Return all lines below containing the word "empty".

◆ **RECORD EXCERPTS**:
---*---

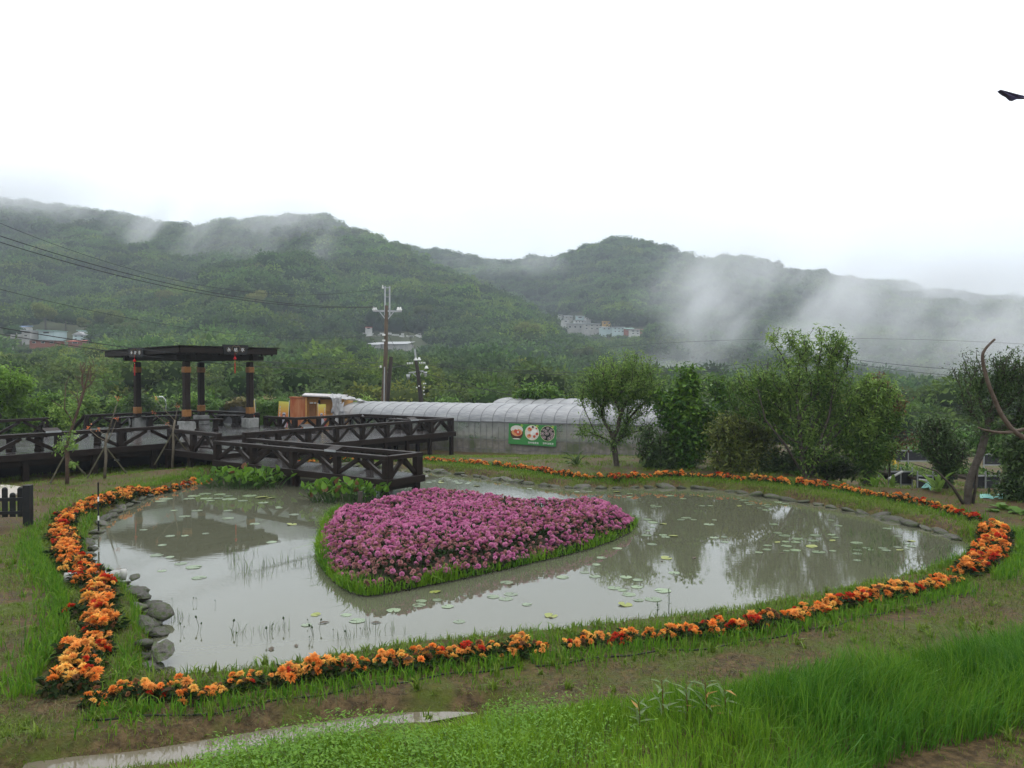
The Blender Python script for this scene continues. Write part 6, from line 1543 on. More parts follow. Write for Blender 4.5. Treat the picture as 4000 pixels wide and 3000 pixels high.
# ------------------------------------------------------------------ houses on the slopes
M_wallw = mat('whitewashed_wall', (.52, .52, .50), (.40, .40, .39), rough=.8, scale=.8); M_wallg = mat('grey_concrete_wall', (.36, .35, .33), (.26, .26, .25), rough=.8, scale=.8); M_wallt = mat('pale_teal_wall', (.42, .52, .52), (.36, .46, .47), rough=.7, scale=.8)
M_wally = mat('ochre_wall', (.50, .30, .08), (.42, .25, .07), rough=.8, scale=.8); M_roofg = mat('grey_roof', (.36, .37, .38), (.26, .27, .28), rough=.6, scale=1); M_roofr = mat('red_roof', (.40, .10, .07), (.30, .09, .06), rough=.7, scale=1)
M_roofb = mat('blue_roof', (.25, .36, .58), (.32, .42, .60), rough=.6, scale=1); M_rooft = mat('green_roof', (.24, .38, .34), (.3, .42, .38), rough=.6, scale=1); M_win = mat('dark_window', (.03, .035, .04), rough=.2); M_brick = mat('red_brick_wall', (.26, .09, .06), (.2, .08, .055), rough=.9, scale=1)
def house(x0, y0, x1, y1, Y, wall, roof, lab, wins=2, floors=1, roofk='flat', depth=5.0, group='far hillside houses', which=0):
    Y = slope_at((x0 + x1) / 2, y1 + 3, which) - 5; a = PY(x0, y1, Y); c = PY(x1, y0, Y); w, h = c.x - a.x, c.z - a.z; org = Vector(((a.x + c.x) / 2, Y, a.z)); t = empty('house', org, lab, 'house', group)
    yaw = random.Random(int(x0)).uniform(-.25, .25); t.rotation_euler = (0, 0, yaw)
    wh = h * (.86 if roofk == 'flat' else .66); mb = MB(); mb.box((0, depth / 2, wh / 2 - 1.5), (w, depth, wh + 3)); mb.build('wall', wall, t)
    mb = MB()
    if roofk == 'flat': mb.box((0, depth / 2 - .2, wh + h * .06), (w * 1.08, depth + .8, max(.12, h * .10)), Matrix.Rotation(R(2), 3, 'Y'))
    elif roofk == 'shed': mb.add([(-w * .55, -.5, wh), (w * .55, -.5, wh), (w * .55, depth, h), (-w * .55, depth, h), (-w * .55, -.5, wh - .12), (w * .55, -.5, wh - .12), (w * .55, depth, h - .12), (-w * .55, depth, h - .12)], [(0, 1, 2, 3), (7, 6, 5, 4), (0, 4, 5, 1), (1, 5, 6, 2), (2, 6, 7, 3), (3, 7, 4, 0)])
    else: mb.add([(-w * .55, -.4, wh), (w * .55, -.4, wh), (w * .55, depth + .4, wh), (-w * .55, depth + .4, wh), (0, -.4, h * 1.05), (0, depth + .4, h * 1.05)], [(0, 1, 4), (2, 3, 5), (0, 4, 5, 3), (4, 1, 2, 5), (3, 2, 1, 0)])
    mb.build('roof', roof, t)
    for f in range(floors):
        for i in range(wins):
            x = w * (-.5 + (i + .5) / wins); z = wh * (f + .55) / floors; mb = MB(); mb.box((x, -.01, z), (w / wins * .42, .08, wh / floors * .38)); fr = mb.build('window', M_wallw if wall is not M_wallw else M_wallg, t)
            mb = MB(); mb.box((x, -.05, z), (w / wins * .34, .06, wh / floors * .30)); mb.build('pane', M_win, fr)
    return t
HV = 330.0
_ys = slope_at(2340, 1290, 0); VW = 0 if _ys < 430 else 1
for q in [(2176, 1227, 2196, 1236, M_wallw, M_roofg, 'small white hut at the left end of the far village', 1, 1, 'flat'), (2205, 1230, 2238, 1245, M_wallg, M_roofg, 'grey house at the top left of the far village', 2, 1, 'shed'),
          (2248, 1233, 2284, 1247, M_wallt, M_roofg, 'pale weathered tin-walled house in the middle of the far village', 1, 1, 'flat'), (2288, 1237, 2308, 1252, M_wallw, M_roofg, 'white house with a balcony at the right of the upper village row', 2, 1, 'flat'),
          (2198, 1246, 2222, 1260, M_wallw, M_roofg, 'white gabled house behind the village trees', 1, 1, 'gable'), (2246, 1250, 2305, 1263, M_wallw, M_roofg, 'long white house with a row of dark windows in the far village', 5, 1, 'flat'),
          (2216, 1262, 2278, 1290, M_wallg, M_roofg, 'dark open-fronted house on posts in the far village', 3, 1, 'flat'), (2280, 1262, 2344, 1290, M_wallg, M_roofg, 'big pale two-storey block in the centre of the far village', 3, 2, 'flat'),
          (2354, 1254, 2388, 1270, M_wally, M_wally, 'ochre yellow house above the far village', 2, 1, 'flat'), (2352, 1273, 2404, 1291, M_wallt, M_roofg, 'white and pale blue house, left of the lower village row', 3, 1, 'shed'),
          (2396, 1276, 2440, 1300, M_wallt, M_roofg, 'pale blue two-storey house in the lower village row', 3, 2, 'flat'), (2440, 1278, 2476, 1294, M_brick, M_rooft, 'brownish house with a green roof in the lower village row', 2, 1, 'shed'),
          (2464, 1286, 2500, 1308, M_wallw, M_roofg, 'white two-storey house at the right end of the far village', 2, 2, 'flat'), (2492, 1283, 2516, 1292, M_brick, M_roofr, 'house with a bright red roof at the right end of the far village', 1, 1, 'shed')]:
    house(*q[:4], HV - (8 if q[1] > 1255 else 0), *q[4:7], wins=q[7], floors=q[8], roofk=q[9], group='houses of the far village', which=VW)
HL = 205.0
for q in [(40, 1269, 86, 1288, M_wallw, M_roofb, 'house with a blue roof at the far left of the slope', 2, 1, 'shed'), (86, 1288, 116, 1318, M_wallg, M_roofg, 'grey house below the blue-roofed one', 1, 2, 'flat'),
          (146, 1289, 216, 1309, M_wallt, M_rooft, 'long pale green house on the left slope', 1, 1, 'flat'), (285, 1297, 332, 1330, M_wallt, M_roofg, 'pale blue gabled house on the left slope', 2, 2, 'gable'), (304, 1289, 329, 1312, M_wallt, M_rooft, 'small arched upper storey above the pale blue house', 1, 1, 'flat'),
          (118, 1326, 217, 1348, M_brick, M_roofg, 'long low red brick building on the left slope', 3, 1, 'flat'), (268, 1326, 318, 1346, M_brick, M_roofr, 'open shed with a rusty red roof on the left slope', 1, 1, 'shed'), (-20, 1342, 22, 1364, M_wallg, M_roofg, 'small grey shed at the left edge of the slope', 1, 1, 'flat')]:
    house(*q[:4], HL - (q[1] - 1270) * .25, *q[4:7], wins=q[7], floors=q[8], roofk=q[9], depth=4, group='houses on the left slope')
house(1427, 1273, 1452, 1289, 275, M_wallw, M_roofr, 'tiny white house with a red roof above the hillside nursery', 1, 1, 'shed')
house(1432, 1334, 1482, 1368, 225, M_wallg, M_roofg, 'left part of the long grey-roofed nursery shed on the hillside', 0, 1, 'shed', 6)
house(1481, 1331, 1590, 1368, 226, M_wallg, M_roofg, 'long grey-roofed nursery shed on the hillside behind the tall pole', 0, 1, 'shed', 6)
house(1465, 1405, 1484, 1418, 150, M_wallw, M_roofg, 'small white hut low on the slope left of the tall pole', 1, 1, 'flat', 2)
for i in range(22):
    px = rs.uniform(1420, 1640); py = rs.uniform(1303, 1318); p = PY(px, py, slope_at(px, py)); mb = MB(); mb.box((0, 0, 0), (rs.uniform(.5, 2.2), .8, rs.uniform(.4, .8)))
    o = mb.build('cold_frame', M_wallw); o.location = p; tag(o, 'small white cover among the plots of the hillside nursery', 'cold frame', 'white covers in the hillside nursery')

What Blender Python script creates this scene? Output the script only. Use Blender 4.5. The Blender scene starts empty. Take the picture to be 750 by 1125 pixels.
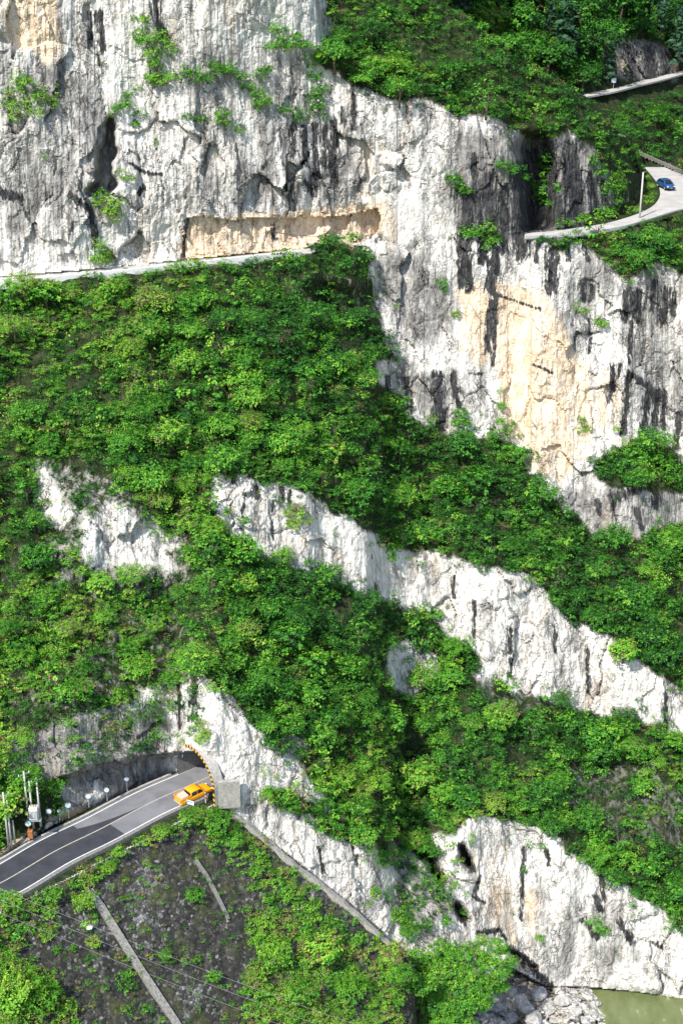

---*---

◆ **OUTPUT BELOW**:
    Y = slope_at((x0 + x1) / 2, y1 + 3, which) - 5; a = PY(x0, y1, Y); c = PY(x1, y0, Y); w, h = c.x - a.x, c.z - a.z; org = Vector(((a.x + c.x) / 2, Y, a.z)); t = empty('house', org, lab, 'house', group)
What Blender Python script creates this scene? Output the script only. Use Blender 4.5. The Blender scene starts empty. Take the picture to be 750 by 1125 pixels.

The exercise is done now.